Im Prinzip ist das keine ganz neue Idee, denn schon der Aufbau von Weihnachtsmärkten ist Architektur auf Zeit. „Bei Großveranstaltungen wie der Expo werden riesige Flächen für eine begrenzte Zeit mit architektonisch anspruchsvollen Pavillons bebaut“, erläutert Ministeriums-Mitarbeiter Ulrich Hatzfeld. Ostdeutsche Städte, die wie Leipzig über große Baulücken und Leerstände verfügen, experimentieren schon seit längerem mit dieser Art des Bauens.

Dass die Probleme des Ostens auch auf den Westen zukommen, ist für Experten längst ausgemachte Sache: Das Ruhrgebiet etwa ist schon jetzt vom massiven Bevölkerungsschwund betroffen. „In Städten wie Essen müssen wir uns auf einen dramatischen Bevölkerungsrückgang von mehr als zehn Prozent in nur 15 Jahren einstellen – mit dramatischen Auswirkungen auf den Wohnungsmarkt“, prophezeit beispielsweise Volker Eichener, Leiter des Instituts für Wohnungswesen und Stadtentwicklung (InWIS) an der Ruhr-Universität Bochum.
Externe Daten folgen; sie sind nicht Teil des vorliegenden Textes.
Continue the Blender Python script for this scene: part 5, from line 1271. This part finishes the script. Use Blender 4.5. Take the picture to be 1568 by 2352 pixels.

Der führende Experte für Wohnungswirtschaft sieht düstere Wolken am Horizont: „Bis 2020 haben wir in Essen mit 24.000 leer stehenden Wohnungen zu rechnen, das sind 20 Prozent des Bestandes.“ Dass die Wahl für das Experiment zunächst trotzdem auf Düsseldorf fiel, hat mit den geplanten Baumaßnahmen im Rahmen des „Kö-Bogen“-Projekts zu tun – die Wissenschaft soll‘s nun richten.

In den nächsten Wochen werden Studenten von der RWTH Aachen, der Universität Dortmund und den Fachhochschulen Düsseldorf und Münster zunächst Entwürfe ausarbeiten, die im Juni von einer Jury bewertet werden. Ab dem 10. September wird ein Entwurf für sechs Wochen realisiert. „Bauen auf Zeit bietet die Chance, städtische Räume in ein neues Licht zu setzen und damit stärker ins Bewusstsein der Menschen zu rücken“, erklärt Städtebauminister Michael Vesper. „Es ist die Gewissheit des Wiederverschwindens, die temporäre Architektur prinzipiell auszeichnet“, so Kunibert Wachten von der RWTH Aachen. „Sie repräsentiert andere Ansprüche und Werte und muss nicht in Konkurrenz treten mit Ikonen historischen Charakters“.

Die beteiligten Hochschulen versprechen sich von dem Projekt Praxiserfahrung für ihre Studenten. Zum ersten Mal müssen sie ein Objekt vom Entwurf über die Kostenschätzung bis zur Realisierung begleiten. Zudem soll die Kooperation der Hochschulen gefördert werden: Jedes Jahr soll es in einer anderen Stadt in NRW unter Beteiligung anderer Hochschulen wiederholt werden.

Zum Auftakt in Düsseldorf berichteten Künstler, Landschaftsplaner und Architekten von ihren Erfahrungen mit temporärer Architektur. Andreas Kaiser etwa experimentiert in Mönchengladbach mit Denkmälern auf Zeit, die auf ein verschollenes Kriegerdenkmal verweisen. Mariette Dölle betreut ein „temporäres Dorf“ beim Wohnsiedlungsprojekt „Leidsche Rijn“ in Utrecht. Wo demnächst 90.000 Neubürger siedeln werden, nutzt man Freiflächen, um eine Siedlung von 25 architektonisch-experimentellen Gebäuden zu errichten.

„Das Projekt gibt uns die Möglichkeit, mit den Bürgern neu über Aussehen und Funktion des Platzes nachzudenken“, wünscht sich OB Erwin. Der bürgerlichen Begeisterung scheint man im Planungsamt angesichts leerer Kassen nicht ganz zu trauen. Gegenüber der taz wollte Projektleiterin Heike Schwalm keinerlei Aussagen über den Kostenrahmen machen. Nur soviel: 70 Prozent trägt das Land, 20 Prozent die Stadt und 10 Prozent die beteiligten Hochschulen.